The topic of this debate could just as well have been either of the
following two:
And the answer to the
original and these two is no.
Only knowledge sought and applied in
moral ways can effectively be a force for good in the world.
Recently, members of Congress and the President have been at odds
over compromising which seems difficult to achieve. The Republicans
are willing to accept something the Democrats want only if the
Republicans get all of what they want, which is a paradigm case of
an ideological conflict. Nothing good can come of it.
But nothing
good can come from compromise either.
Combining some of the beliefs
derived from two antagonistic ideologies always results in
unworkable policies. For instance, when the right opposes social
programs that the left advocates and a compromise occurs in which
the right accepts some limited social programs and the left accepts
the limitations, the result is inadequate and ineffective policy.

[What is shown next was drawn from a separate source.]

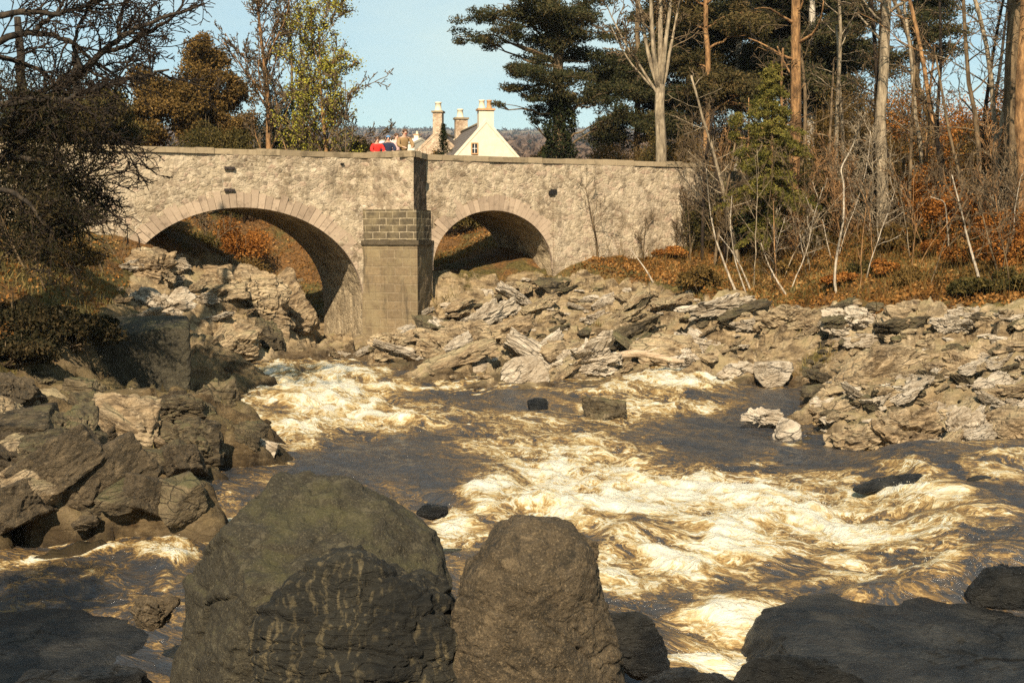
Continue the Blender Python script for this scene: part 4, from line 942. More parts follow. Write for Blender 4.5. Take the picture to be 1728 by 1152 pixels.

The same is true of most of the social problems that afflict America
today. All attempted solutions are compromised into ineffectiveness.
This won't change until the ideologies are abandoned and problem
solving relies on evidence and logic.
In all cases religion, in the
wide sense of ideology, can never improve mankind's condition.
This addiction to opinion, each person being entitled to his own,
and the unwarranted notion that those who fight for their beliefs
are "principled" is why democracies teeter between antagonistic
belief systems and are unable to resolve any social problems.
Each
party strives to repeal the policies enacted by the other which
paralyzes the political process. The problem is worldwide. Democracy
itself is falling into this ideological abyss. When elections are
held the losers now routinely reject the outcome yelling "fraud"!
Often it leads to demonstrations and violence. When people reject
the grounds for persuasion, conflict is the inevitable result.
Democracy cannot function when people are not persuasible.